Wednesday, March 10, 2010

House Ag and IT in USDA/FSA

House Ag committee held a hearing on the status of USDA and FSA IT, including GIS.  Only the opening statements of the witnesses are available online.  The USDA CIO and FSA Administrator testified.  Much of their statements sounded like 5, 10 or 15 years ago, addressing the same issues of outmoded equipment, stovepipe systems, decentralized chaos among the agencies.  The second session had the National Farmers Union, NASCOE, NAFEC, the National Association of Conservation Districts and the National States GIS council. 

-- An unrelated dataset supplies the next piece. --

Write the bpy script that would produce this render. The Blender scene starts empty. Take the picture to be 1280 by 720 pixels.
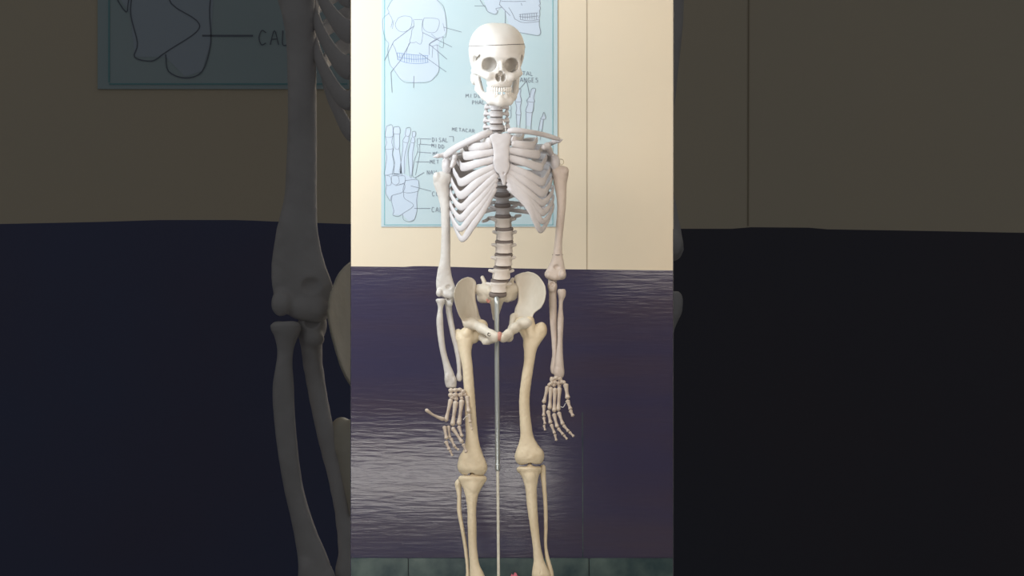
import bpy, bmesh, math, random
import numpy as np
from mathutils import Vector
random.seed(4)
C = bpy.context.scene

# ------------------------------------------------------------------ camera, world, lights, exposure
F = 2045.0            # focal length in pixels of the 1280 frame
ZC = 0.92             # camera height
DS, SS = 4.5, 0.0022  # distance of the skeleton, metres per pixel there
YW = 5.0              # back wall
YP = 2.9              # added dividing walls, keep the sides of the opening dim
cam_d = bpy.data.cameras.new('camera'); cam = bpy.data.objects.new('camera', cam_d); C.collection.objects.link(cam)
cam.location = (0, 0, ZC); cam.rotation_euler = (math.pi/2, 0, 0)
cam_d.sensor_width = 36; cam_d.lens = F/1280*36; cam_d.clip_start = .05
C.camera = cam
w = bpy.data.worlds.new('world'); C.world = w; w.use_nodes = True
w.node_tree.nodes['Background'].inputs[0].default_value = (.93, .97, 1.0, 1)
w.node_tree.nodes['Background'].inputs[1].default_value = 0.108
C.view_settings.view_transform = 'Standard'; C.view_settings.look = 'None'
C.view_settings.exposure = 0.0; C.view_settings.gamma = 1.0; C.view_settings.use_curve_mapping = False

def area(name, loc, target, sx, sy, power, col):
    d = bpy.data.lights.new(name, 'AREA'); d.shape = 'RECTANGLE'; d.size = sx; d.size_y = sy
    d.energy = power; d.color = col
    o = bpy.data.objects.new(name, d); C.collection.objects.link(o); o.location = loc
    o.rotation_euler = (Vector(target)-Vector(loc)).to_track_quat('-Z', 'Y').to_euler()
    return o
area('window_light', (-0.98, 4.15, 1.85), (-0.35, 5.0, 1.6), 0.7, 1.0, 19, (.78, .90, 1.0))
area('room_light', (0.85, 3.0, 1.36), (0.85, 5.0, 1.30), 0.9, 0.75, 9.5, (1.0, .90, .80))
area('fill_light', (-0.85, 3.0, 1.65), (-0.75, 5.0, 1.4), 0.9, 1.1, 13, (1.0, .97, .96))
area('dado_glare_light', (-0.40, 3.0, 0.13), (-0.40, 5.0, 0.13), 1.1, 0.20, 5.5, (1.0, .95, .88))  # added low panel, lays a glare on the dado; no door stands here

# ------------------------------------------------------------------ coordinates
K = 1280/404.0
DB = 2.6; SB = DB*K/F
def unproj(px, py, Y): return ((px-640)/F*Y, Y, ZC-(py-360)/F*Y)
def M1(P):                       # skeleton behind the opening; P columns: across, down, depth (units of 2.2 mm)
    P = np.asarray(P, float).reshape(-1, 3); Y = DS+P[:, 2]*SS
    return np.stack([(P[:, 0]-640)/F*Y, Y, ZC-(P[:, 1]-360)/F*Y], 1)
def M2(P):                       # enlarged copy of the bones, in front of the added dividing walls
    P = np.asarray(P, float).reshape(-1, 3); Y = DB+P[:, 2]*SB*.8
    return np.stack([(P[:, 0]-640)*K/F*Y, Y, ZC-(P[:, 1]-360)*K/F*Y], 1)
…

I found the second session more interesting:  One question--why wasn't the Farm Loan organization (the old FmHA specialists) represented?  (To show how slowly things move in USDA, note I'm referring to an organization (FmHA) which disappeared 16 years ago.)  They certainly have IT concerns, although the Administrator seemed to say their systems were in the best shape of any.  A surprise--the NASCOE rep said GIS products were the single biggest workload item. An unlikely request--the National GIS rep asked for dedicated money for the NAIP (aerial photos/GIS) separate from FSA money, but was very complimentary of the Salt Lake City staff.  I wonder why that was--is it possible that because the Aerial Photography Field Office in Salt Lake is the only FSA office which produces real, tangible products (setting checks to producers aside), that it's easier for them to take a businesslike approach to its operations?

Tuesday, January 05, 2010

Whoopsie--Was FSA One of the Agencies Which Goofed?

Here's an example of a bureaucratic screwup, along with a somewhat exaggerated story. In sum, a 1996 law required executive branch agencies to send their final rules to Congress, but many appear to have failed to do so. (The law gave Congress the right to disapprove the final rules after being notified of them.)

In theory, the rule isn't effective until sent to Congress.  And, the answer to the question in my title is "yes", both CCC/FSA and NRCS failed to send several of their final rules over, one of which is a payment limitation rule and one an EQIP rule. (See page 20  of the CRS report.) It strikes me as a Mickey Mouse rule, as we used to say in the old days.  If an agency does something which is controversial and could be disapproved by Congress, the thing will have a life of its own.  If it's not that important, then it's bureaucratic routine.  It's not important in itself; Congress is able to read the Federal Register, after all so the appropriate staffers know when the final rule goes out.

Wednesday, December 09, 2009

What "Open Government" Doesn't Cover--Subordinate Offices

Here, via OMBwatch, is the text of the Obama's administration instructions to agencies on opening government. I like it, but I think there's a major problem: it treats each agency as an entity, not as a set of interrelated offices.  For example, an agency like FSA has over 2,000 county offices, state offices, offices in Kansas City and Salt Lake City.  NRCS and RD have similar structures.

So the issue, which I've hashed with at least one county executive director, is whether you have a centralized unitary open government structure or a more decentralized one. Complying with Orszag's instructions implies a centralized structure, which in a way is contrary to the open government philosophy. I'll be trying to track how NRCS and FSA implement this directive.